Problem to solve>
Omit every picture while repeating the entries exactly.
>> Begin Listed entries
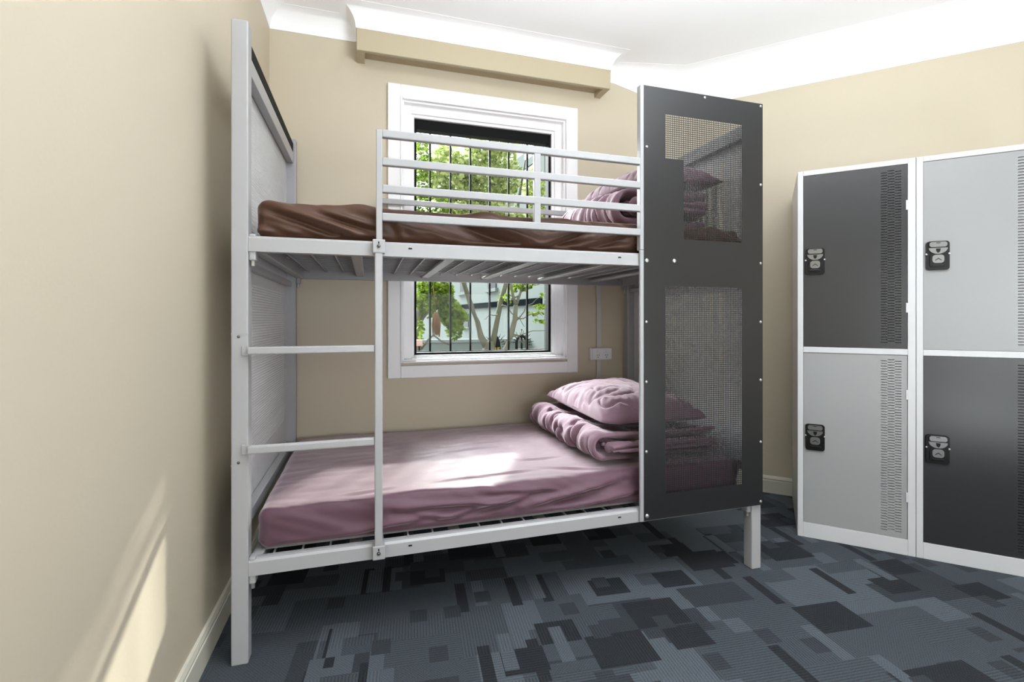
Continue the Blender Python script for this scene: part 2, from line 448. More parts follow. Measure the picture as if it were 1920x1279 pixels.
# ladder
b = MB(); b.box(.4205, .4455, -.026, -.001, .285, 1.300, .004); b.build('ladder_upright', M['steel'], bed)
for z in (.951, .648):
    b = MB(); b.box(W + .001, .4205, -.0225, .0, z, z + .0235, .004); b.box(.030, W + .002, -.006, -.0005, z - .004, z + .027, .002); b.build('ladder_rung', M['steel'], bed)
for z in (.276, 1.274):
    b = MB(); b.box(.414, .4535, -.0285, -.0005, z, z + .045, .003); cp = b.build('clamp_plate', M['steel'], bed)
    b = MB(); b.tube([(.433, -.032, z + .022), (.433, -.027, z + .022)], .0065, 6).dome((.433, -.033, z + .022), .0045); o = b.build('bolt', M['bolt'], cp); o['label'] = 'dark grey bolt'
    b = MB(); b.box(.431, .435, -.0292, -.0275, z + .030, z + .037); b.build('slot_hole', M['dark'], cp)
# guard rail
b = MB(); b.box(.425, .445, -.011, .010, 1.300, 1.684, .003); b.build('guard_upright', M['steel'], bed)
b = MB(); b.box(.975, 1.0, -.0105, .0095, 1.395, 1.66, .003); b.build('guard_upright', M['steel'], bed)
b = MB(); b.box(1.575, 1.595, -.011, .010, 1.34, 1.684, .003); b.build('guard_upright', M['steel'], bed)
for z in (1.659, 1.567, 1.477, 1.384):
    b = MB(); b.box(.4445, 1.576, -.011, .010, z, z + .026, .003); b.build('guard_bar', M['steel'], bed)
b = MB(); b.box(.455, L - W, D - .022, D - .002, 1.684, 1.713, .003); b.build('rear_guard_bar', M['steel'], bed)
# privacy panel
bx = [1.424, 1.995, .276, 1.967]
PP, HH = .00836, .0062
ul = hole_lines(1.5195, 1.889, PP, HH); uh = hole_lines(1.602, 1.889, PP, HH)
vl = hole_lines(.372, 1.190, PP, HH); vu = hole_lines(1.376, 1.692, PP, HH); vt = hole_lines(1.692, 1.867, PP, HH)
# one column pitch for all three openings
uh = [u for u in ul if u > 1.600]
import bisect
def mk(lines):
    pr = [(lines[i], lines[i + 1]) for i in range(0, len(lines) - 1, 2)]
    st = [a for a, _ in pr]
    def inside(v):
        i = bisect.bisect(st, v) - 1
        return i >= 0 and v < pr[i][1]
    return inside
if len(uh) % 2: uh = uh[1:]
iu, ih, il, iv, it = mk(ul), mk(uh), mk(vl), mk(vu), mk(vt)
def phole(u, v):
    if v < 1.25: return il(v) and iu(u)
    if v < 1.692: return iv(v) and ih(u)
    return it(v) and iu(u)
pp = holed_sheet('privacy_panel', sorted(bx[:2] + ul), sorted(bx[2:] + vl + vu + vt), phole, lambda u, v: (u, -.0135, v), .0016, M['black'], bed)
pp['label'] = 'black perforated privacy panel'
for x, z in [(1.704, 1.955), (1.984, 1.956), (1.436, 1.728), (1.984, 1.625), (1.984, 1.294), (1.436, 1.286), (1.560, 1.289), (1.434, 1.048), (1.984, 1.047), (1.434, .815), (1.984, .803), (1.434, .544), (1.984, .542), (1.984, .290), (1.437, .294)]:
    big = (x, z) in [(1.436, 1.286), (1.560, 1.289), (1.437, .294)]
    b = MB(); b.dome((x, -.0148, z), .0085 if big else .0058, h=.6); b.build('screw', M['zinc'], pp)
b = MB(); b.box(1.409, 1.434, -.0124, .014, 1.327, 1.969, .003); b.build('panel_stile', M['steel'], bed)
b = MB(); b.box(1.409, 1.434, -.0124, -.0005, .272, 1.327, .003); b.build('panel_stile', M['steel'], bed)
b = MB(); b.box(1.434, L - .002, -.0124, .008, 1.945, 1.965, .003); b.build('panel_top_bar', M['steel'], bed)
b = MB(); b.box(1.988, 1.998, -.0124, -.0005, .278, 1.965, .002); b.build('panel_side_bar', M['steel'], bed)

# ------------------------------------------------------------------ bedding
def fbm(p, oct=4, H=.9): return noise.fractal(p, H, 2.1, oct)

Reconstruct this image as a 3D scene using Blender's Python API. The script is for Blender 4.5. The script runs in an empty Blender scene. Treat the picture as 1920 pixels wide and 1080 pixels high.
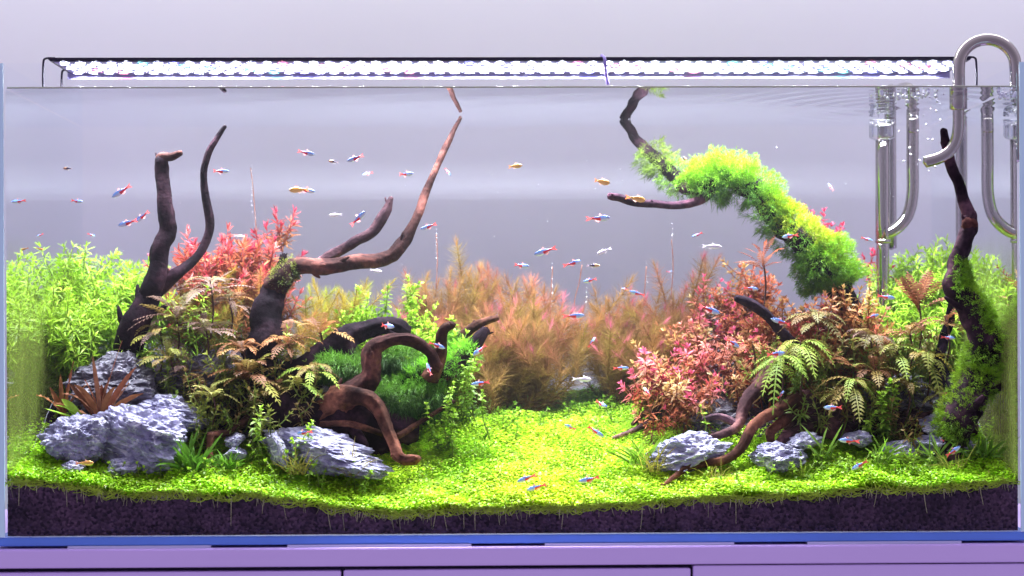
>> End Listed entries
Complete response>
Continue the Blender Python script for this scene: part 2, from line 448. More parts follow. Measure the picture as if it were 1920x1279 pixels.
# ladder
b = MB(); b.box(.4205, .4455, -.026, -.001, .285, 1.300, .004); b.build('ladder_upright', M['steel'], bed)
for z in (.951, .648):
    b = MB(); b.box(W + .001, .4205, -.0225, .0, z, z + .0235, .004); b.box(.030, W + .002, -.006, -.0005, z - .004, z + .027, .002); b.build('ladder_rung', M['steel'], bed)
for z in (.276, 1.274):
    b = MB(); b.box(.414, .4535, -.0285, -.0005, z, z + .045, .003); cp = b.build('clamp_plate', M['steel'], bed)
    b = MB(); b.tube([(.433, -.032, z + .022), (.433, -.027, z + .022)], .0065, 6).dome((.433, -.033, z + .022), .0045); o = b.build('bolt', M['bolt'], cp); o['label'] = 'dark grey bolt'
    b = MB(); b.box(.431, .435, -.0292, -.0275, z + .030, z + .037); b.build('slot_hole', M['dark'], cp)
# guard rail
b = MB(); b.box(.425, .445, -.011, .010, 1.300, 1.684, .003); b.build('guard_upright', M['steel'], bed)
b = MB(); b.box(.975, 1.0, -.0105, .0095, 1.395, 1.66, .003); b.build('guard_upright', M['steel'], bed)
b = MB(); b.box(1.575, 1.595, -.011, .010, 1.34, 1.684, .003); b.build('guard_upright', M['steel'], bed)
for z in (1.659, 1.567, 1.477, 1.384):
    b = MB(); b.box(.4445, 1.576, -.011, .010, z, z + .026, .003); b.build('guard_bar', M['steel'], bed)
b = MB(); b.box(.455, L - W, D - .022, D - .002, 1.684, 1.713, .003); b.build('rear_guard_bar', M['steel'], bed)
# privacy panel
bx = [1.424, 1.995, .276, 1.967]
PP, HH = .00836, .0062
ul = hole_lines(1.5195, 1.889, PP, HH); uh = hole_lines(1.602, 1.889, PP, HH)
vl = hole_lines(.372, 1.190, PP, HH); vu = hole_lines(1.376, 1.692, PP, HH); vt = hole_lines(1.692, 1.867, PP, HH)
# one column pitch for all three openings
uh = [u for u in ul if u > 1.600]
import bisect
def mk(lines):
    pr = [(lines[i], lines[i + 1]) for i in range(0, len(lines) - 1, 2)]
    st = [a for a, _ in pr]
    def inside(v):
        i = bisect.bisect(st, v) - 1
        return i >= 0 and v < pr[i][1]
    return inside
if len(uh) % 2: uh = uh[1:]
iu, ih, il, iv, it = mk(ul), mk(uh), mk(vl), mk(vu), mk(vt)
def phole(u, v):
    if v < 1.25: return il(v) and iu(u)
    if v < 1.692: return iv(v) and ih(u)
    return it(v) and iu(u)
pp = holed_sheet('privacy_panel', sorted(bx[:2] + ul), sorted(bx[2:] + vl + vu + vt), phole, lambda u, v: (u, -.0135, v), .0016, M['black'], bed)
pp['label'] = 'black perforated privacy panel'
for x, z in [(1.704, 1.955), (1.984, 1.956), (1.436, 1.728), (1.984, 1.625), (1.984, 1.294), (1.436, 1.286), (1.560, 1.289), (1.434, 1.048), (1.984, 1.047), (1.434, .815), (1.984, .803), (1.434, .544), (1.984, .542), (1.984, .290), (1.437, .294)]:
    big = (x, z) in [(1.436, 1.286), (1.560, 1.289), (1.437, .294)]
    b = MB(); b.dome((x, -.0148, z), .0085 if big else .0058, h=.6); b.build('screw', M['zinc'], pp)
b = MB(); b.box(1.409, 1.434, -.0124, .014, 1.327, 1.969, .003); b.build('panel_stile', M['steel'], bed)
b = MB(); b.box(1.409, 1.434, -.0124, -.0005, .272, 1.327, .003); b.build('panel_stile', M['steel'], bed)
b = MB(); b.box(1.434, L - .002, -.0124, .008, 1.945, 1.965, .003); b.build('panel_top_bar', M['steel'], bed)
b = MB(); b.box(1.988, 1.998, -.0124, -.0005, .278, 1.965, .002); b.build('panel_side_bar', M['steel'], bed)

# ------------------------------------------------------------------ bedding
def fbm(p, oct=4, H=.9): return noise.fractal(p, H, 2.1, oct)

Reconstruct this image as a 3D scene using Blender's Python API. The script is for Blender 4.5. The script runs in an empty Blender scene. Treat the picture as 1920 pixels wide and 1080 pixels high.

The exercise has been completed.